Friday, September 5, 2008

Picturing the past

I love old photos. This came through one of my downloads—a rather interesting historical document, no?


Leaving aside the rather grim setting—which might have been a state-of-the-art office environment in 1924, & would probably fetch a couple mil for subdividing in the Georgetown loft market today, even tricked out as it is—the whole arrangement speaks volumes about the workplace.

Those “computer stands” look like cruel & unusual punishment to me. & with their electromechanical guts, I’m betting the noise would have been comparable to Khachaturian working in a tractor factory.
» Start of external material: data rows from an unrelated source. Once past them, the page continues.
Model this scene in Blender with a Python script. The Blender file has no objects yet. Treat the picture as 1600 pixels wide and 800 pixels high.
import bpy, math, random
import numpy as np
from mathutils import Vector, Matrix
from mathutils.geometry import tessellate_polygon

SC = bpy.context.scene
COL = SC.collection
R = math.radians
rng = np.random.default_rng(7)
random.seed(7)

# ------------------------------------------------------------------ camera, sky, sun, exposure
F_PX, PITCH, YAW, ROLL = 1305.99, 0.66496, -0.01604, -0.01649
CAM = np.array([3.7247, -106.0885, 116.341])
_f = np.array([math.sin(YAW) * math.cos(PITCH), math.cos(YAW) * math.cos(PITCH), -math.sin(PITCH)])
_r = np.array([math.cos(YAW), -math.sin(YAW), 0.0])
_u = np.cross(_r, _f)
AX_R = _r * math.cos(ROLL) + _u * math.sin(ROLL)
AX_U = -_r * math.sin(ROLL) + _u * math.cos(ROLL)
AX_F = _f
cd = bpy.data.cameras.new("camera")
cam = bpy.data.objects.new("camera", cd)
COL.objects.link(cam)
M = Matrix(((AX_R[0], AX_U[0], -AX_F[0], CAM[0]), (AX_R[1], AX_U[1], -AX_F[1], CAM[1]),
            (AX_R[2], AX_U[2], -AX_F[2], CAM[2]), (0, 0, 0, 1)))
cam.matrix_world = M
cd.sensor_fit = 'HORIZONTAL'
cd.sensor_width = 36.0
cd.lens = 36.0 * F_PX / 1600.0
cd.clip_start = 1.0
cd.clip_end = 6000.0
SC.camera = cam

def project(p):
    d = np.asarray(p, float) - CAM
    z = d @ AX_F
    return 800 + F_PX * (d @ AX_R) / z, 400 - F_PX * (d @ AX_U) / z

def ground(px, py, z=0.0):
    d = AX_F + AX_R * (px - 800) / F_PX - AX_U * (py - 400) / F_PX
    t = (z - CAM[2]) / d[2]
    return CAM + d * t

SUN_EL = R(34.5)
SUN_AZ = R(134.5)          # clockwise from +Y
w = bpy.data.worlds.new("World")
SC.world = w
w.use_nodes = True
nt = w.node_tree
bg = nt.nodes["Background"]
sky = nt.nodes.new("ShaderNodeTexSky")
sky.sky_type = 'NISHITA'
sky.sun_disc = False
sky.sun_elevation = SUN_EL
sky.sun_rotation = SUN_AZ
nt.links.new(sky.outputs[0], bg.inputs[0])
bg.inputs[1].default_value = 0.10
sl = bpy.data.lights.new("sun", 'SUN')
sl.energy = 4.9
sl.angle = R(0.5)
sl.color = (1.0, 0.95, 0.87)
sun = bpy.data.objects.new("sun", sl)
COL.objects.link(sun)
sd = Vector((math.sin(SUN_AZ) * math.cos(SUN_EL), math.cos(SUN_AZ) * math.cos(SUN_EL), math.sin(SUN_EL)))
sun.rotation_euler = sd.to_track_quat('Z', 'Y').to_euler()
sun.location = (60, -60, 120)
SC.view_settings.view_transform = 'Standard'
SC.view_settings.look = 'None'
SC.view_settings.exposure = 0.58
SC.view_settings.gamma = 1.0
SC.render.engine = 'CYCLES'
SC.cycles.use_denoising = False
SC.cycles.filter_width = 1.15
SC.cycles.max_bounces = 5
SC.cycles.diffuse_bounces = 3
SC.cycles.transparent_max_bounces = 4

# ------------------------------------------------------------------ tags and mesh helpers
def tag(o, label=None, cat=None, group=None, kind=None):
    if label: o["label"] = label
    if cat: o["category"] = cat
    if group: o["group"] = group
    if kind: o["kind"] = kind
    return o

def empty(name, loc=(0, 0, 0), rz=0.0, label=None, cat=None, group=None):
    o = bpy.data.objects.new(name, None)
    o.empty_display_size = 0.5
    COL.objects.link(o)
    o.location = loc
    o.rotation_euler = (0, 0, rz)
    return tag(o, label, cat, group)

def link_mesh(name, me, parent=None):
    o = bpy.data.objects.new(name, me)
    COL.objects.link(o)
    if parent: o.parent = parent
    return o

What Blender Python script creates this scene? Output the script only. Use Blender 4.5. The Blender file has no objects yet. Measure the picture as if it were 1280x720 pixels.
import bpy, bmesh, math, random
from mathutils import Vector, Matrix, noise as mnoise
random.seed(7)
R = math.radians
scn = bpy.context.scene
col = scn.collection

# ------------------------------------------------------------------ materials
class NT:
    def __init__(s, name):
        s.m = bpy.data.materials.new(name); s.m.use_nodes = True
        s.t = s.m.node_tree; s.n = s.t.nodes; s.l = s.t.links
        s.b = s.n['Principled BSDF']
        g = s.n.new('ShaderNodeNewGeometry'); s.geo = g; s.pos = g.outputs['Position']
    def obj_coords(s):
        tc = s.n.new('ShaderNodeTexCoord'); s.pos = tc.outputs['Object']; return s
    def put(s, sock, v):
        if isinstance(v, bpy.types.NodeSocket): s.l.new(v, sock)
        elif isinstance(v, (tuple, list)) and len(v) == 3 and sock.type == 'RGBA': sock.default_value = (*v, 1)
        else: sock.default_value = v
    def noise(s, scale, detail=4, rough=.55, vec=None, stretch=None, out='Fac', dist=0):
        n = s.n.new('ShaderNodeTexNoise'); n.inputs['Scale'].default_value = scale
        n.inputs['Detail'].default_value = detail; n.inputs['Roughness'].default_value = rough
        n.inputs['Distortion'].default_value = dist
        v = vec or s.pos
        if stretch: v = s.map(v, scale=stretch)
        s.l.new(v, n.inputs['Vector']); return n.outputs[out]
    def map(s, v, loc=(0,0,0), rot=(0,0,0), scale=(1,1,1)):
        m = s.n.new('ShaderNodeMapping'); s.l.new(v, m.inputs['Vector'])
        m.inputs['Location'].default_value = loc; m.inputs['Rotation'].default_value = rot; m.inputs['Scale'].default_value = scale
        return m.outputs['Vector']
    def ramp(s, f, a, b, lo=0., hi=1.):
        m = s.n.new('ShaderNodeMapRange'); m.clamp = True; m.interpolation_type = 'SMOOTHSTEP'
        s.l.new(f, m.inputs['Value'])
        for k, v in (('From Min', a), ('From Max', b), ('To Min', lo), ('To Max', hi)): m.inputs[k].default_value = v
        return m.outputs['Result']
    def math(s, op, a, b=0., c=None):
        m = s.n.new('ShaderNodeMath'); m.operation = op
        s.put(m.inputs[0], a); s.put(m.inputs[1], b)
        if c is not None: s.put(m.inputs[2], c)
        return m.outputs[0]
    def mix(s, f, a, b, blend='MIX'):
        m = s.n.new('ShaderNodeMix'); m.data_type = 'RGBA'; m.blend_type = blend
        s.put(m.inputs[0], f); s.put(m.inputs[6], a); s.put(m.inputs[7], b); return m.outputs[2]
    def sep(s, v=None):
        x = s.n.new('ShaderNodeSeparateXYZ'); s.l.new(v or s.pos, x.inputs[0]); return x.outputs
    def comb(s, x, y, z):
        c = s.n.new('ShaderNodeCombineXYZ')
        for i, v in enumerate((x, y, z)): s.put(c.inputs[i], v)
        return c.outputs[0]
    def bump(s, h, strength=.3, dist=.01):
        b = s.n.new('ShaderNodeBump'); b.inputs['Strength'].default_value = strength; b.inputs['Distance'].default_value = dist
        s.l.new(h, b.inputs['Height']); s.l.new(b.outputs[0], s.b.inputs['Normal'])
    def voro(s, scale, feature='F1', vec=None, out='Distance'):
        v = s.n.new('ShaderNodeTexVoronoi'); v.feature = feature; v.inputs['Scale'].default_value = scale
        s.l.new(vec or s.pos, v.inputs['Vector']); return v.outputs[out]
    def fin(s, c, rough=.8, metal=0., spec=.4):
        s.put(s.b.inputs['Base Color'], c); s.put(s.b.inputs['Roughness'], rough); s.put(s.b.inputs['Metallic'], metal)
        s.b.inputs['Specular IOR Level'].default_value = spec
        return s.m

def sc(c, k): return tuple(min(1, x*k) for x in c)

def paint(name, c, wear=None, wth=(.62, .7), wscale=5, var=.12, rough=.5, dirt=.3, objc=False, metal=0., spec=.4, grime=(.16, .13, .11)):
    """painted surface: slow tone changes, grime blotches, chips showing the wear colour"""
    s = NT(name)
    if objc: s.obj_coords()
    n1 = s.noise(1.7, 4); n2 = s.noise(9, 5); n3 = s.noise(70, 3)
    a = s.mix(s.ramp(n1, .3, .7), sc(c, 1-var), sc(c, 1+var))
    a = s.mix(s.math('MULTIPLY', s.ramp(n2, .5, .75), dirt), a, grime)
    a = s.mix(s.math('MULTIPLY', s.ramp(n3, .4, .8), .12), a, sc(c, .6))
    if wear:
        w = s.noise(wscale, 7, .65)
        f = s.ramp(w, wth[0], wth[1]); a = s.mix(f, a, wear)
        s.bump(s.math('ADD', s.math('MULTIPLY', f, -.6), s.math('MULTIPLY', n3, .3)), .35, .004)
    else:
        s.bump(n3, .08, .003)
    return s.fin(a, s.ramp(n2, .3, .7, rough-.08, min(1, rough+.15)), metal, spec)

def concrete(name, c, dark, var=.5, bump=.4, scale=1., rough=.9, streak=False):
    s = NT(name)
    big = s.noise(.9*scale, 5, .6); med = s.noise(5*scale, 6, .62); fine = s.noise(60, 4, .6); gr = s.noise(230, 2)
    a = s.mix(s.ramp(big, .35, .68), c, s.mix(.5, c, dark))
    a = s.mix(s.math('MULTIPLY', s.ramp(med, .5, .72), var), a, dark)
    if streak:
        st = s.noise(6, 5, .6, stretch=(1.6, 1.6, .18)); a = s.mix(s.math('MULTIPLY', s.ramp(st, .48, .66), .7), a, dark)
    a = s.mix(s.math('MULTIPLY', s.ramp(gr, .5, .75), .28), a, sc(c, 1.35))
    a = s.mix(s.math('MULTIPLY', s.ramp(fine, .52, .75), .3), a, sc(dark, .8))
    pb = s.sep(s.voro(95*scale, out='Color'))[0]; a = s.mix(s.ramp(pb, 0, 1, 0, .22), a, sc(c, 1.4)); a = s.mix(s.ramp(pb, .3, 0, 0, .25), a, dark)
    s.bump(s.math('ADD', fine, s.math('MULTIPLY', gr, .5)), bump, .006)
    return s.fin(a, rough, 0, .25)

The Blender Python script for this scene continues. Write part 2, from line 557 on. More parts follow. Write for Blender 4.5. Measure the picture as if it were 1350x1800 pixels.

But it’s fascinating that these were all “personal” computing devices—one human, one machine. (I’m not even going to venture a guess as to the processor capabilities for these things.) Twenty-five years later we’d “progressed” to room-sized Univacs & Eniacs—thanks in no small part to Admiral Grace Hopper, a woman with a true gift for numbers & logic. Then we gradually whittled the technology down to mini- & then microcomputer size. Now I carry around a smartphone with whiz-bang capabilities in the back pocket of my jeans.

Another point of interest is that I can make out exactly two men amongst this phalanx of women—not counting the standing guy, who’s obviously overseeing the operation to ensure there are no shenanigans got up to. (Corporate intrusion into your computer activity goes way back, doesn’t it?)

I have this vision of a bell ringing & the serried rows of computer specialists rising in unison & heading off to the loo. Although—you’ll notice there’s no room on these computer stations for coffee cups.

Finally, scroll to the right & look at the denizens of the other half of this office. Three of the four people closest to the photographer (two female, one male), in their non-adjustable wooden chairs at their big, heavy wooden desks, are looking into the lens with distinctly amused expressions on their faces. Are they happy they’re not part of the computer collective? Feeling superior because they could put a cup of coffee on their workstation (if they were allowed coffee)? Anticipating their own close-up?

I dunno. But this makes me feel less whiny about my brick of a ThinkPad laptop in my office with my ergonomic chair.